Information provided:
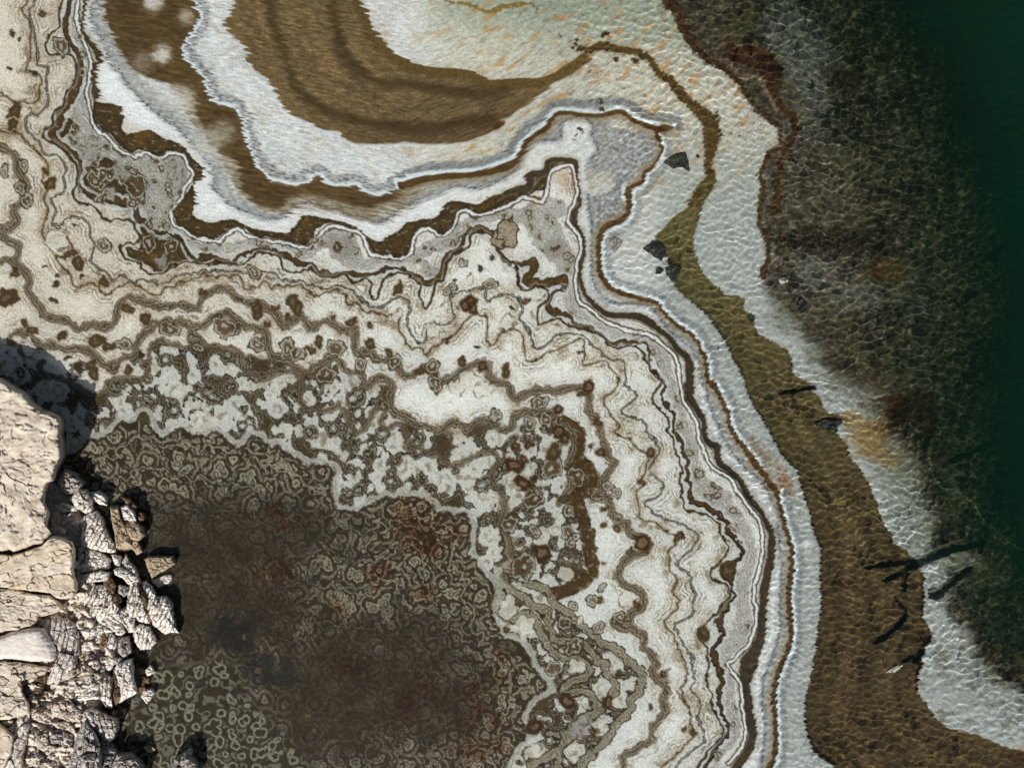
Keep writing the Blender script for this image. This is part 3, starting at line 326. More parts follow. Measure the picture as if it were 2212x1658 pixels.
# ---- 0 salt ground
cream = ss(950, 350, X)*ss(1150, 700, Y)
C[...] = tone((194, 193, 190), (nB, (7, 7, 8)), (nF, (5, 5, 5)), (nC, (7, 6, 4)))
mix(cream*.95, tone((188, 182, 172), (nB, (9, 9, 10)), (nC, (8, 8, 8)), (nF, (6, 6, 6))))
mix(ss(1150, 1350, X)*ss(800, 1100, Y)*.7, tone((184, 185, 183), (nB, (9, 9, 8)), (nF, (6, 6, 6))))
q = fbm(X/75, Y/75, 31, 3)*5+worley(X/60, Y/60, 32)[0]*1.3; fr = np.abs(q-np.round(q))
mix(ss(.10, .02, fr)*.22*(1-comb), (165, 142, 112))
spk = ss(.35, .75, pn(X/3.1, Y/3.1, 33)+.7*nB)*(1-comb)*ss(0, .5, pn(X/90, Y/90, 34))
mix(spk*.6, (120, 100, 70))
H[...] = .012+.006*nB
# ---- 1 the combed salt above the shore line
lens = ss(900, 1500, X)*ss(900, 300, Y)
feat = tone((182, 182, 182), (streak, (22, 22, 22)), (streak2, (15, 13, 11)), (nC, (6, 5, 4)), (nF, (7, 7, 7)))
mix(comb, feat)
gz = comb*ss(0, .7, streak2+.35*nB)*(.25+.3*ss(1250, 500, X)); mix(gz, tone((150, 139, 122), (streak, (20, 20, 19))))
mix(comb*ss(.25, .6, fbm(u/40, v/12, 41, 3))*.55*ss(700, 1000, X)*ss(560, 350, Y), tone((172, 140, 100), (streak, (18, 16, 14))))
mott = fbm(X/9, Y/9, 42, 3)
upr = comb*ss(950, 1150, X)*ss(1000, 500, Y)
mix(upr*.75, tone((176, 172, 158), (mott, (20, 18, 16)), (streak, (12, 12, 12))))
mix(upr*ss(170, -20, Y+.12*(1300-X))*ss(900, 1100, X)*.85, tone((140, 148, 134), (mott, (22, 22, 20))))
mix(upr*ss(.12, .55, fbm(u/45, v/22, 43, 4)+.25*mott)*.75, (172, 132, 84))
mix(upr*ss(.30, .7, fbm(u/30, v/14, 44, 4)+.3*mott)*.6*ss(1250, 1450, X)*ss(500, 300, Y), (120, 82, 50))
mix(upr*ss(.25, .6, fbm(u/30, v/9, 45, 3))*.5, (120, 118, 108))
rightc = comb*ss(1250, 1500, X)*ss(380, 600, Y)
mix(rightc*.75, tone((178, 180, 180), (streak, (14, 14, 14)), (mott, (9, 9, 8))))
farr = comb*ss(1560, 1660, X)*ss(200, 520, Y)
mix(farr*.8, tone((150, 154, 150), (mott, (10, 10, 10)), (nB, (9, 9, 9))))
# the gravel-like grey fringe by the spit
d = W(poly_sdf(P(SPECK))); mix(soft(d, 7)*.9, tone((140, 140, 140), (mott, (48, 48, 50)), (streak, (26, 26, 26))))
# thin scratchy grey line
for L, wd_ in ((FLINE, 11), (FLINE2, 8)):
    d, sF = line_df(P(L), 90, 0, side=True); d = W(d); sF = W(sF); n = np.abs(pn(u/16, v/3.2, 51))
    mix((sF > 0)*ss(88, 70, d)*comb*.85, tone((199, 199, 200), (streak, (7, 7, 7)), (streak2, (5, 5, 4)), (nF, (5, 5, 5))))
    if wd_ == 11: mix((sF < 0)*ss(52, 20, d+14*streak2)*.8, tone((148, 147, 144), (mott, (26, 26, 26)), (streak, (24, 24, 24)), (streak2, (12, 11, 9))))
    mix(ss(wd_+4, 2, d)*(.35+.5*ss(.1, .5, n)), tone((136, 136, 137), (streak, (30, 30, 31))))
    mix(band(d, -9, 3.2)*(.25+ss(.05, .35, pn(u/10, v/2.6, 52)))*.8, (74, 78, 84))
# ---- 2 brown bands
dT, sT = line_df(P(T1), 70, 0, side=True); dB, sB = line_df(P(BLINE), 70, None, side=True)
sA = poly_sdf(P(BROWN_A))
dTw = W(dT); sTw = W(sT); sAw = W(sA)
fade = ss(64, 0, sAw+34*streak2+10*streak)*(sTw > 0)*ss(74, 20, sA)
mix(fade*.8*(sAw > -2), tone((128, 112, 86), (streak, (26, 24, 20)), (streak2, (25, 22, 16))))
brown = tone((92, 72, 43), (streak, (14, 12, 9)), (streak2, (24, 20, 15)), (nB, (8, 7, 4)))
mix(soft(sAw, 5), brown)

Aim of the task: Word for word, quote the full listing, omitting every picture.

Answer below:
Keep writing the Blender script for this image. This is part 3, starting at line 326. More parts follow. Measure the picture as if it were 2212x1658 pixels.
# ---- 0 salt ground
cream = ss(950, 350, X)*ss(1150, 700, Y)
C[...] = tone((194, 193, 190), (nB, (7, 7, 8)), (nF, (5, 5, 5)), (nC, (7, 6, 4)))
mix(cream*.95, tone((188, 182, 172), (nB, (9, 9, 10)), (nC, (8, 8, 8)), (nF, (6, 6, 6))))
mix(ss(1150, 1350, X)*ss(800, 1100, Y)*.7, tone((184, 185, 183), (nB, (9, 9, 8)), (nF, (6, 6, 6))))
q = fbm(X/75, Y/75, 31, 3)*5+worley(X/60, Y/60, 32)[0]*1.3; fr = np.abs(q-np.round(q))
mix(ss(.10, .02, fr)*.22*(1-comb), (165, 142, 112))
spk = ss(.35, .75, pn(X/3.1, Y/3.1, 33)+.7*nB)*(1-comb)*ss(0, .5, pn(X/90, Y/90, 34))
mix(spk*.6, (120, 100, 70))
H[...] = .012+.006*nB
# ---- 1 the combed salt above the shore line
lens = ss(900, 1500, X)*ss(900, 300, Y)
feat = tone((182, 182, 182), (streak, (22, 22, 22)), (streak2, (15, 13, 11)), (nC, (6, 5, 4)), (nF, (7, 7, 7)))
mix(comb, feat)
gz = comb*ss(0, .7, streak2+.35*nB)*(.25+.3*ss(1250, 500, X)); mix(gz, tone((150, 139, 122), (streak, (20, 20, 19))))
mix(comb*ss(.25, .6, fbm(u/40, v/12, 41, 3))*.55*ss(700, 1000, X)*ss(560, 350, Y), tone((172, 140, 100), (streak, (18, 16, 14))))
mott = fbm(X/9, Y/9, 42, 3)
upr = comb*ss(950, 1150, X)*ss(1000, 500, Y)
mix(upr*.75, tone((176, 172, 158), (mott, (20, 18, 16)), (streak, (12, 12, 12))))
mix(upr*ss(170, -20, Y+.12*(1300-X))*ss(900, 1100, X)*.85, tone((140, 148, 134), (mott, (22, 22, 20))))
mix(upr*ss(.12, .55, fbm(u/45, v/22, 43, 4)+.25*mott)*.75, (172, 132, 84))
mix(upr*ss(.30, .7, fbm(u/30, v/14, 44, 4)+.3*mott)*.6*ss(1250, 1450, X)*ss(500, 300, Y), (120, 82, 50))
mix(upr*ss(.25, .6, fbm(u/30, v/9, 45, 3))*.5, (120, 118, 108))
rightc = comb*ss(1250, 1500, X)*ss(380, 600, Y)
mix(rightc*.75, tone((178, 180, 180), (streak, (14, 14, 14)), (mott, (9, 9, 8))))
farr = comb*ss(1560, 1660, X)*ss(200, 520, Y)
mix(farr*.8, tone((150, 154, 150), (mott, (10, 10, 10)), (nB, (9, 9, 9))))
# the gravel-like grey fringe by the spit
d = W(poly_sdf(P(SPECK))); mix(soft(d, 7)*.9, tone((140, 140, 140), (mott, (48, 48, 50)), (streak, (26, 26, 26))))
# thin scratchy grey line
for L, wd_ in ((FLINE, 11), (FLINE2, 8)):
    d, sF = line_df(P(L), 90, 0, side=True); d = W(d); sF = W(sF); n = np.abs(pn(u/16, v/3.2, 51))
    mix((sF > 0)*ss(88, 70, d)*comb*.85, tone((199, 199, 200), (streak, (7, 7, 7)), (streak2, (5, 5, 4)), (nF, (5, 5, 5))))
    if wd_ == 11: mix((sF < 0)*ss(52, 20, d+14*streak2)*.8, tone((148, 147, 144), (mott, (26, 26, 26)), (streak, (24, 24, 24)), (streak2, (12, 11, 9))))
    mix(ss(wd_+4, 2, d)*(.35+.5*ss(.1, .5, n)), tone((136, 136, 137), (streak, (30, 30, 31))))
    mix(band(d, -9, 3.2)*(.25+ss(.05, .35, pn(u/10, v/2.6, 52)))*.8, (74, 78, 84))
# ---- 2 brown bands
dT, sT = line_df(P(T1), 70, 0, side=True); dB, sB = line_df(P(BLINE), 70, None, side=True)
sA = poly_sdf(P(BROWN_A))
dTw = W(dT); sTw = W(sT); sAw = W(sA)
fade = ss(64, 0, sAw+34*streak2+10*streak)*(sTw > 0)*ss(74, 20, sA)
mix(fade*.8*(sAw > -2), tone((128, 112, 86), (streak, (26, 24, 20)), (streak2, (25, 22, 16))))
brown = tone((92, 72, 43), (streak, (14, 12, 9)), (streak2, (24, 20, 15)), (nB, (8, 7, 4)))
mix(soft(sAw, 5), brown)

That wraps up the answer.